**INSTRUCTIONS TO FOLLOW**
In the data, extract each line that holds the string "brickd".
###
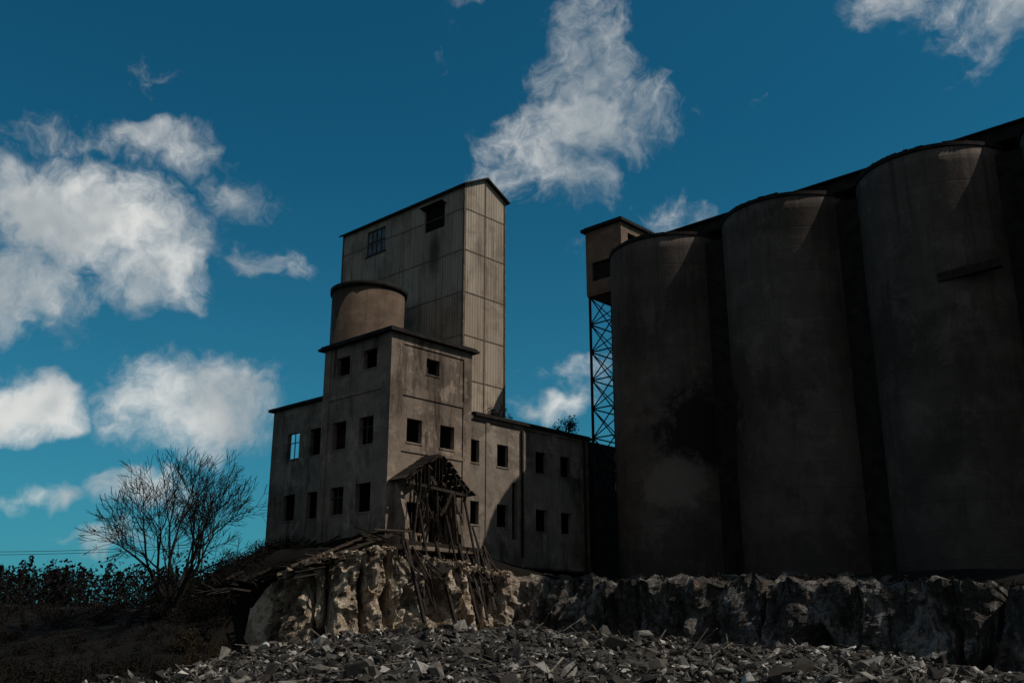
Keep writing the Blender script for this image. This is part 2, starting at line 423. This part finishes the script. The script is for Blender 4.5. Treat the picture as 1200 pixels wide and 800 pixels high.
w.box(t0+.15,t0+.2,5.2,7.45,30.2,32.1)
for k in range(9): w.beam((t0+.08,5.2,30.35+k*.2),(t0+.08,7.45,30.35+k*.2),.12,.03,roll=.6)
w.beam((t0-.25,5.05,32.15),(t0-.25,7.6,32.15),.55,.06,roll=.25)
w.obj("louvre",[M['rust']],TW)

# ---------------------------------------------------------------- round tank
TK=frame("round_concrete_tank")
w=MB(); w.lathe(5.4,9.4,[(2.75,14),(2.75,24.4)],80); w.obj("drum",[M['tank']],TK,True,True)
w=MB(); w.lathe(5.4,9.4,[(2.75,24.38),(2.88,24.4),(2.9,24.75),(2.6,24.9),(.1,25.2)],80); w.obj("rim_and_lid",[M['tar']],TK,True,True)

# ---------------------------------------------------------------- silos
SR=4.7; TOP=28.0
for i in range(5):  # last silo is out of view, added to shade the row
    e=frame("concrete_silo")
    cy=-7.22-10*i; cx=21.5
    w=MB(); prof=[(SR,2.0)]
    z=2.0
    while z<TOP-.6:
        z+=1.55; prof.append((SR+random.uniform(-.015,.015),min(z,TOP-.3)))
    w.lathe(cx,cy,prof,120); w.obj("shaft",[M['silo']],e,True,True)
    w=MB(); w.lathe(cx,cy,[(SR,TOP-.27),(SR+.08,TOP-.25),(SR+.08,TOP-.02),(SR-.1,TOP),(.5,TOP+.25)],120); w.obj("rim",[M['tar']],e,False,True)
    w=MB()
    for k in range(60):
        an=random.uniform(0,6.28); l=random.uniform(.15,1.3)
        c=Vector((cx+(SR-.06)*math.cos(an),cy+(SR-.06)*math.sin(an),TOP+random.uniform(-.03,.02)))
        d=Vector((-math.sin(an),math.cos(an),0))*l
        w.beam(c,c+d,random.uniform(.1,.2),random.uniform(.05,.18))
    w.obj("rim_debris",[M['tar']],e)
    if i<4:
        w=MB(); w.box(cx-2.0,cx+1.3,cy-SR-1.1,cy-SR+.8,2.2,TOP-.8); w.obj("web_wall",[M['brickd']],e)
    if i==2:
        w=MB(); w.beam((17.05,-28.2,19.6),(17.6,-31.5,19.9),.5,.5); w.beam((17.3,-29.6,19.75),(18.5,-29.6,19.75),.3,.3)
        w.obj("pipe_bracket",[M['rust']],e)
G=frame("rooftop_conveyor_gallery")
w=MB(); a0,a1,gy0,gy1=19.6,23.4,-3.42,-53
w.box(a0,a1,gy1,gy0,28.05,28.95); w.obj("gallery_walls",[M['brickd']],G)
w=MB(); gm=(a0+a1)/2
for e in(a0-.3,a1+.3):
    vs=[(e,gy1,28.85),(e,gy0,28.85),(gm,gy0,29.5),(gm,gy1,29.5)]
    vs+= [(p[0],p[1],p[2]+.1) for p in vs]
    w.add(vs,[(0,1,2,3),(4,5,6,7),(0,1,5,4),(1,2,6,5),(2,3,7,6),(3,0,4,7)])
w.obj("gallery_roof",[M['tar']],G)
H=frame("conveyor_headhouse_on_lattice_legs")
b0,b1,c0,c1=20.3,24.3,-3.4,.2
w=MB()
w.wall('t',b0,b0+.2,c0,c1,26.2,31.6,[(-2.6,-.4,27.2,28.8)])
w.wall('t',b1,b1-.2,c0,c1,26.2,31.6,[])
w.wall('s',c0,c0+.2,b0+.2,b1-.2,26.2,31.6,[(21.2,22.4,29.7,30.9)])
w.wall('s',c1,c1-.2,b0+.2,b1-.2,26.2,31.6,[])
w.box(b0+.02,b1-.02,c0+.02,c1-.02,26.0,26.19)
w.obj("headhouse_walls",[concrete("headhouse_concrete",(.16,.11,.08),(.2,.14,.105),(.05,.035,.028),.6)],H)
w=MB(); w.box(b0-.3,b1+.3,c0-.3,c1+.3,31.6,31.85); w.box(b0-.1,b1+.1,c0-.1,c1+.1,31.85,32.0)
w.box(b0+.3,b0+.35,-2.6,-.4,27.2,28.8)  # dark plate behind the window stands in for the unlit inside
w.obj("headhouse_roof_and_dark_plate",[M['tar']],H)
w=MB()
L=[(20.5,.05),(20.5,-2.15),(23.9,.05),(23.9,-2.15)]
for p in L: w.beam((p[0],p[1],3),(p[0],p[1],26.1),.16)
zs=[3+k*2.3 for k in range(11)]
for k in range(10):
    z,zz=zs[k],zs[k+1]
    for (p,q) in ((0,1),(2,3),(0,2),(1,3)):
        P,Q=L[p],L[q]
        w.beam((*P,z),(*Q,zz),.07); w.beam((*Q,z+.02),(*P,zz+.02),.07); w.beam((*P,zz),(*Q,zz),.09)
w.obj("lattice_legs",[M['rust']],H)

# ---------------------------------------------------------------- terrain
def ip(x,pts):
    if x<=pts[0][0]: return pts[0][1]
    for (a,b),(c,d) in zip(pts,pts[1:]):
        if x<=c: 
            f=(x-a)/(c-a); return b+(d-b)*f
    return pts[-1][1]
def sm(x): x=max(0,min(1,x)); return x*x*(3-2*x)
EY=[(-200,110),(-80,75),(-30,64),(-14,57.5),(-11,56),(-7,57.6),(-5,59.4),(-2,61.3),(0,62.0),(2,61.7),(5,58.5),(10,53),(16,48),(21.5,42.5),(32,33),(60,8),(200,-100)]
EZ=[(-80,2),(-30,1.6),(-18,1.9),(-14,2.9),(-11,4.0),(-7,4.7),(-5,4.2),(-2,3.8),(0,3.4),(2,3.0),(5,2.8),(16,2.4),(21.5,1.8),(40,1.5)]
CR=[(-14,-1.75),(-10.8,-1.3),(-6.9,-.47),(-5,-.1),(0,.1),(2.6,-.12),(6.4,-.4),(10.3,-.55),(13.3,-1.0),(15.3,-1.3),(20,-1.7)]
def pit(x,y):
    c=ip(x*31/max(y,20) if y<31 else x,CR)+1.75
    if y<31: f=max(0,(y-13)/18)
    else: f=1-sm((y-31)/9)*.6
    h=-1.75+c*f
    h+=1.0*math.exp(-((x+5)/5.0)**2-((y-56)/3.0)**2)
    h+=.22*noise.noise(Vector((x*.5,y*.5,0)))+.14*noise.noise(Vector((x*1.7,y*1.7,3)))
    return h
def plat(x,y):
    d=math.hypot(x+9,y-65)
    P=2.9+2.2*sm(1-(d-6)/9)
    if x<-16: P=P+(1.6-P)*sm((-16-x)/10)
    e=ip(x,EY); z=ip(x,EZ); z=z+(P-z)*sm((y-e)/5)
    hill=sm((y-85)/110)*(2.4 if x<0 else 1)
    z+=hill
    z+=.25*noise.noise(Vector((x*.25,y*.25,5)))
    if y>100: z+=1.6*noise.noise(Vector((x*.02,y*.02,9)))
    return z
def H_(x,y):
    e=ip(x,EY)
    wd=1.4 if x>-12 else 1.4+sm((-12-x)/8)*14
    of=.9 if x>-12 else .9-sm((-12-x)/8)*11
    f=sm((y-e-of)/wd)
    return pit(x,y)*(1-f)+plat(x,y)*f
def axis(lo,hi,step,far):
    a=list(np.arange(lo,hi+.01,step)); d=step
    up=[];x=hi
    while x<far: d*=1.22; x+=d; up.append(x)
    d=step;dn=[];x=lo
    while x>-far: d*=1.22; x-=d; dn.append(x)
    return dn[::-1]+a+up
xs=axis(-45,45,.6,2500); ys=axis(8,100,.6,2500)
w=MB(); nx=len(xs)
V=[(x,y,H_(x,y)) for y in ys for x in xs]
Fc=[(j*nx+i,j*nx+i+1,(j+1)*nx+i+1,(j+1)*nx+i) for j in range(len(ys)-1) for i in range(nx-1)]
w.v=V;w.f=Fc;w.mi=[0]*len(Fc)
w.obj("ground",[M['ground']],None,True)

def cliff():
    pts=[(x,ip(x,EY),ip(x,EZ)) for x in [-15.5,-14,-11,-7,-5,-2,0,2,5,10,16,21.5,32,50]]
    path=[]
    for p,q in zip(pts,pts[1:]):
        L=math.dist(p[:2],q[:2]); n=max(2,int(L/.16))
        for i in range(n): f=i/n; path.append(Vector(p).lerp(Vector(q),f))
    sp=[]
    for i in range(len(path)):
        k=path[max(0,i-8):i+9]; v=Vector((0,0,0))
        for q in k: v+=q
        sp.append(v/len(k))
    path=sp; nV=46; V=[];Fc=[]
    for i,p in enumerate(path):
        t=(path[min(i+3,len(path)-1)]-path[max(i-3,0)]); t.z=0; t.normalize()
        nrm=Vector((t.y,-t.x,0))
        fade=sm(i/16)
        right=sm((p.x-1)/4)
        for j in range(nV+12):
            if j<=nV:
                f=j/nV; z=-2.2+(p.z+2.2)*f; off=(1-f)**1.2*(1.3-.5*right)
            else:
                k=j-nV; z=p.z+.03*k if k<11 else p.z-1.2; off=-k*.35; f=1
            q=Vector((p.x,p.y,z))
            a=noise.fractal(Vector((p.x*.33,p.y*.33,z*.18)),1,2,5)*(1.7-.6*right)
            b=noise.fractal(Vector((p.x*1.1,p.y*1.1,z*.7+7)),.8,2,6)*(.75-.25*right)
            r=abs(noise.noise(Vector((p.x*.55,p.y*.55,z*.08+20))))
            crack=-1.4*max(0,1-r/.09)
            r2=noise.voronoi(Vector((p.x*.6,p.y*.6,z*.6)))[0]; blk=.28*(r2[1]-r2[0])
            disp=(a+b+crack+blk)*fade*(1 if j<=nV else max(0,1-(j-nV)/8))
            q+=nrm*(off+disp)
            q.z+=(.5*noise.fractal(Vector((q.x*.7,q.y*.7,11)),.8,2,5))*(f**2)*(1 if j<nV+11 else 0)+(fade-1)*1.2
            V.append(q)
    m=nV+12
    for i in range(len(path)-1):
        for j in range(m-1): Fc.append((i*m+j,(i+1)*m+j,(i+1)*m+j+1,i*m+j+1))
    w=MB(); w.v=[tuple(v) for v in V]; w.f=Fc; w.mi=[0]*len(Fc)
    w.obj("quarry_cliff",[M['rock']],None,False)
cliff()

# ---------------------------------------------------------------- rubble
def templates(n,k=10,flat=1.):
    out=[]
    for i in range(n):
        bm=bmesh.new()
        for _ in range(k):
            v=Vector((random.uniform(-1,1),random.uniform(-1,1),random.uniform(-1,1)*flat))
            if v.length>1: v.normalize()
            bm.verts.new(v)
        r=bmesh.ops.convex_hull(bm,input=bm.verts)
        bmesh.ops.delete(bm,geom=[v for v in bm.verts if not v.link_faces],context='VERTS')
        bm.verts.ensure_lookup_table(); bm.verts.index_update()
        out.append((np.array([v.co[:] for v in bm.verts]),[tuple(x.index for x in f.verts) for f in bm.faces])); bm.free()
    return out
def scatter(name,items,mats,tm):
    Vs=[];Fs=[];b=0
    for (x,y,z,sx,sy,sz) in items:
        v,f=tm[random.randrange(len(tm))]
        a,bb,c=random.uniform(0,6.28),random.gauss(0,.5),random.gauss(0,.5)
        rm=np.array((Matrix.Rotation(a,3,'Z')@Matrix.Rotation(bb,3,'X')@Matrix.Rotation(c,3,'Y')))
        Vs.append((v*np.array([sx,sy,sz]))@rm.T+np.array([x,y,z]))
        Fs+= [tuple(i+b for i in q) for q in f]; b+=len(v)
    me=bpy.data.meshes.new(name); me.from_pydata(np.concatenate(Vs).tolist(),[],Fs)
    for m in mats: me.materials.append(m)
    o=bpy.data.objects.new(name,me); scene.collection.objects.link(o); return o
tm=templates(24,12,.8)
items=[]
for i in range(32000):
    y=15+19*random.random()**.75; x=random.uniform(-.42,.56)*y
    if abs(x-1)>12 and random.random()<.7: continue
    lump=noise.noise(Vector((x*.9,y*.9,1)))
    sz=.02+.11*random.random()**3.8
    if random.random()<.018*(1+2.5*lump): sz=random.uniform(.13,.28)
    items.append((x,y,H_(x,y)+sz*.25+max(0,lump)*.22,sz*random.uniform(.8,1.7),sz*random.uniform(.7,1.2),sz*random.uniform(.4,1)))
for i in range(6000):
    x=random.uniform(-13,26); e=ip(x,EY); y=e-.9-abs(random.gauss(0,4.0))
    if y<30: continue
    sz=.05+.3*random.random()**3
    items.append((x,y,H_(x,y)+sz*.2,sz*random.uniform(.8,1.6),sz,sz*random.uniform(.5,1)))
scatter("rubble_heap",items,[M['rubble']],tm)
items=[]
for i in range(650):
    x=random.uniform(-12,0); y=ip(x,EY)+random.uniform(-.4,3.0)
    sz=.05+.24*random.random()**3
    items.append((x,y,ip(x,EZ)+random.uniform(-.2,.2),sz*random.uniform(.8,1.6),sz,sz*random.uniform(.5,1)))
scatter("fallen_masonry_blocks",items,[M['rock']],tm)
w=MB()
for i in range(460):
    y=random.uniform(18,33); x=random.uniform(-.33,.42)*y; z=H_(x,y)+.08
    an=random.uniform(0,6.28); L=random.uniform(.2,1.0); el=random.gauss(.1,.3)
    d=Vector((math.cos(an)*math.cos(el),math.sin(an)*math.cos(el),math.sin(el)))*L
    w.beam((x,y,z),Vector((x,y,z))+d,random.uniform(.015,.05),.015)
w.obj("scattered_laths_and_rods",[simple("pale_lath",(.13,.11,.09),.5,4,island=.7)])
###
**WRITTEN RESPONSE**
        w=MB(); w.box(cx-2.0,cx+1.3,cy-SR-1.1,cy-SR+.8,2.2,TOP-.8); w.obj("web_wall",[M['brickd']],e)
w.box(a0,a1,gy1,gy0,28.05,28.95); w.obj("gallery_walls",[M['brickd']],G)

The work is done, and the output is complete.